**EXERCISE DETAILS:** Return the first line, the line containing "struct('window_5', bm, 'wall_white')", and every line between them, exactly as they stand.

########################################

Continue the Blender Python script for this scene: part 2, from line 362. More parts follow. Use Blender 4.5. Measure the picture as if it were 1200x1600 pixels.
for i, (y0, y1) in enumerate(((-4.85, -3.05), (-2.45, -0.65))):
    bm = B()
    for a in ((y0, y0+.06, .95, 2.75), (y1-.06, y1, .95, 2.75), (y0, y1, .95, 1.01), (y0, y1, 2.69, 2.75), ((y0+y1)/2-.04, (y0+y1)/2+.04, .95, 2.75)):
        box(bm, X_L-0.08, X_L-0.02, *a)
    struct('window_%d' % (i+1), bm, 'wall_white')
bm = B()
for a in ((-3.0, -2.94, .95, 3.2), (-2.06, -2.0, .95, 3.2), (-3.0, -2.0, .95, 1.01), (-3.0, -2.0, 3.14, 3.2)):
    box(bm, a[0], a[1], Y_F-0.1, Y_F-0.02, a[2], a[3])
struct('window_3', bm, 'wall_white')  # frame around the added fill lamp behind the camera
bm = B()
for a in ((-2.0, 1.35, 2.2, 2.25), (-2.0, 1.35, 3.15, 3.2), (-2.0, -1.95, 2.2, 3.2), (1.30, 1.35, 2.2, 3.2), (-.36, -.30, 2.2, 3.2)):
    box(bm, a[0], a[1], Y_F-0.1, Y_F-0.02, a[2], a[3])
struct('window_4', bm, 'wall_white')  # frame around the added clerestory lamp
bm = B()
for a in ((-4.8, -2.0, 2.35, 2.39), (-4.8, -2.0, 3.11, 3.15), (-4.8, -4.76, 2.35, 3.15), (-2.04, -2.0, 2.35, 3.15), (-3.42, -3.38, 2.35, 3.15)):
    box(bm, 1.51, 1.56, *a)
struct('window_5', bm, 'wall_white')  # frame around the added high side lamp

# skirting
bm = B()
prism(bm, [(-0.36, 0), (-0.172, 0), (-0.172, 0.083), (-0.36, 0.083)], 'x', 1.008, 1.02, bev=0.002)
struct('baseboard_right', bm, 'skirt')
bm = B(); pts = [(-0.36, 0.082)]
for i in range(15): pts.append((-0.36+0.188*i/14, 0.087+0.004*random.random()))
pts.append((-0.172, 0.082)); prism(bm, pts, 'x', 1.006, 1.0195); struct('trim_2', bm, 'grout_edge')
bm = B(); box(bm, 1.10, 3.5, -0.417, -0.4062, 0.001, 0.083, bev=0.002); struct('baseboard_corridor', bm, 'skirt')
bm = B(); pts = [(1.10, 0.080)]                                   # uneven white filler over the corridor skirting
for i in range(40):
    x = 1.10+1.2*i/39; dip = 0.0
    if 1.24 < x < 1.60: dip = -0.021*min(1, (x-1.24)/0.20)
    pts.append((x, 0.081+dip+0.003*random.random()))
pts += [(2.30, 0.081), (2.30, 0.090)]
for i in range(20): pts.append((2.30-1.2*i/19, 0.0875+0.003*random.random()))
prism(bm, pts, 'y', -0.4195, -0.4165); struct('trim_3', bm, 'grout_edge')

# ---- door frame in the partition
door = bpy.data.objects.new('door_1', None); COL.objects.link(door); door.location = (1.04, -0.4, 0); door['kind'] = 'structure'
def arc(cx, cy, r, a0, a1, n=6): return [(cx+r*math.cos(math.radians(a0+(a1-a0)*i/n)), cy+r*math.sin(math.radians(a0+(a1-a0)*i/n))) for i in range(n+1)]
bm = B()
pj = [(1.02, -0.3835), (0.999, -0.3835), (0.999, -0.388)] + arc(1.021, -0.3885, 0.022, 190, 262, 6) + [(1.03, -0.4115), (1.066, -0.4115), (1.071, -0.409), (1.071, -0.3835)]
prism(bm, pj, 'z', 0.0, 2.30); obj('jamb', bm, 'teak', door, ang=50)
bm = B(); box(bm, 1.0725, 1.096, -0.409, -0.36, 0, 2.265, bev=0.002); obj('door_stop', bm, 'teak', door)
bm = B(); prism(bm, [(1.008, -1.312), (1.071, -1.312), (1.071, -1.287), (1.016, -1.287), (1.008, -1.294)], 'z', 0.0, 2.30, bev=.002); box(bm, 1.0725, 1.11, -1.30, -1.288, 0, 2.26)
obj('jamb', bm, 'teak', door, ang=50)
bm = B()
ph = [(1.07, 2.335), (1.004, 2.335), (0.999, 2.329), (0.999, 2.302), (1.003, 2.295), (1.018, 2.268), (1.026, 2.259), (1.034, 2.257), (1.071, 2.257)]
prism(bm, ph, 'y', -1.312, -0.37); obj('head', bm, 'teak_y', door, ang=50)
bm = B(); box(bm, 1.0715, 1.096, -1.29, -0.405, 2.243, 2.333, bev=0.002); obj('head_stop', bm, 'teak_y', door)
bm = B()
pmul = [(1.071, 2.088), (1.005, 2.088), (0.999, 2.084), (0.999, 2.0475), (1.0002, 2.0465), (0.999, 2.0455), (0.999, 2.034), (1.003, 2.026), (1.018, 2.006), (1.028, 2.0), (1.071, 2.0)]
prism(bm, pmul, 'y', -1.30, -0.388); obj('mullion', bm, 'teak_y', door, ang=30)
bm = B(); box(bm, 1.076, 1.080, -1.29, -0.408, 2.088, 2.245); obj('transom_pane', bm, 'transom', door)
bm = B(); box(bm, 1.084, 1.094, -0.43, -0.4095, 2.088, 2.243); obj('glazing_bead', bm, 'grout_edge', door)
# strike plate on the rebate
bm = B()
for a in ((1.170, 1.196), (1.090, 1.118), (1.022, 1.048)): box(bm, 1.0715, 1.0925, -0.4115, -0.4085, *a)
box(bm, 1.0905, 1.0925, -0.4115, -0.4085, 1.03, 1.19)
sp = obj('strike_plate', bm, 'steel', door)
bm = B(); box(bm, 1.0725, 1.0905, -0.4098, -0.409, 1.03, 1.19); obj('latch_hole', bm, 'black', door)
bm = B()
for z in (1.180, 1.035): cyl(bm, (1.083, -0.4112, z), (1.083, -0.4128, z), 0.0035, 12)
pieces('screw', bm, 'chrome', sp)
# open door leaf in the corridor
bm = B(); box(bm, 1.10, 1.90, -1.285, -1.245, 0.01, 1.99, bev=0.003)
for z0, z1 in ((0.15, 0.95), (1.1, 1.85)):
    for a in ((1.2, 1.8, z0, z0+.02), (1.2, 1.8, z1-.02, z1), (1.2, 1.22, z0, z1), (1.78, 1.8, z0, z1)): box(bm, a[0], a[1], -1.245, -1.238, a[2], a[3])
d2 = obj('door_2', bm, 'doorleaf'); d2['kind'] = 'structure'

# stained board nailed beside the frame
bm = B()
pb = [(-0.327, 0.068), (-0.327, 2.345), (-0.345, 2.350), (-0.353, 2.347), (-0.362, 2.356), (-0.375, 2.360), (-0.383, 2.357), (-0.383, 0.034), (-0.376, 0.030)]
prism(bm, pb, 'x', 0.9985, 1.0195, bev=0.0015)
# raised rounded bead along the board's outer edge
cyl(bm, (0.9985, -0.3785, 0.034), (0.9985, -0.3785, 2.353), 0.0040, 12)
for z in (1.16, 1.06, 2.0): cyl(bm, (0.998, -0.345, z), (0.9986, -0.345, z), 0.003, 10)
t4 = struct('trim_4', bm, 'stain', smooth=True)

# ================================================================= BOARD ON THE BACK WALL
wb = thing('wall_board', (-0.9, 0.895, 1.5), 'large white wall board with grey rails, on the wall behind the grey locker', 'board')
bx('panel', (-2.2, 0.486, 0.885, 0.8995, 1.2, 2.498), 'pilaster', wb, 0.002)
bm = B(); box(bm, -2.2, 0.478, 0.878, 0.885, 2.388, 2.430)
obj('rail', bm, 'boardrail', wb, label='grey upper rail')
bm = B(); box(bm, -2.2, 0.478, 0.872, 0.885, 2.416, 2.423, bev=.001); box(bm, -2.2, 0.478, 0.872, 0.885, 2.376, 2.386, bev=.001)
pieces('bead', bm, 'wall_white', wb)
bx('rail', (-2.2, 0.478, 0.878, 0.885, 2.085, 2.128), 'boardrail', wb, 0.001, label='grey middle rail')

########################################

**TASK SOLUTION:**
Continue the Blender Python script for this scene: part 2, from line 362. More parts follow. Use Blender 4.5. Measure the picture as if it were 1200x1600 pixels.
for i, (y0, y1) in enumerate(((-4.85, -3.05), (-2.45, -0.65))):
    bm = B()
    for a in ((y0, y0+.06, .95, 2.75), (y1-.06, y1, .95, 2.75), (y0, y1, .95, 1.01), (y0, y1, 2.69, 2.75), ((y0+y1)/2-.04, (y0+y1)/2+.04, .95, 2.75)):
        box(bm, X_L-0.08, X_L-0.02, *a)
    struct('window_%d' % (i+1), bm, 'wall_white')
bm = B()
for a in ((-3.0, -2.94, .95, 3.2), (-2.06, -2.0, .95, 3.2), (-3.0, -2.0, .95, 1.01), (-3.0, -2.0, 3.14, 3.2)):
    box(bm, a[0], a[1], Y_F-0.1, Y_F-0.02, a[2], a[3])
struct('window_3', bm, 'wall_white')  # frame around the added fill lamp behind the camera
bm = B()
for a in ((-2.0, 1.35, 2.2, 2.25), (-2.0, 1.35, 3.15, 3.2), (-2.0, -1.95, 2.2, 3.2), (1.30, 1.35, 2.2, 3.2), (-.36, -.30, 2.2, 3.2)):
    box(bm, a[0], a[1], Y_F-0.1, Y_F-0.02, a[2], a[3])
struct('window_4', bm, 'wall_white')  # frame around the added clerestory lamp
bm = B()
for a in ((-4.8, -2.0, 2.35, 2.39), (-4.8, -2.0, 3.11, 3.15), (-4.8, -4.76, 2.35, 3.15), (-2.04, -2.0, 2.35, 3.15), (-3.42, -3.38, 2.35, 3.15)):
    box(bm, 1.51, 1.56, *a)
struct('window_5', bm, 'wall_white')  # frame around the added high side lamp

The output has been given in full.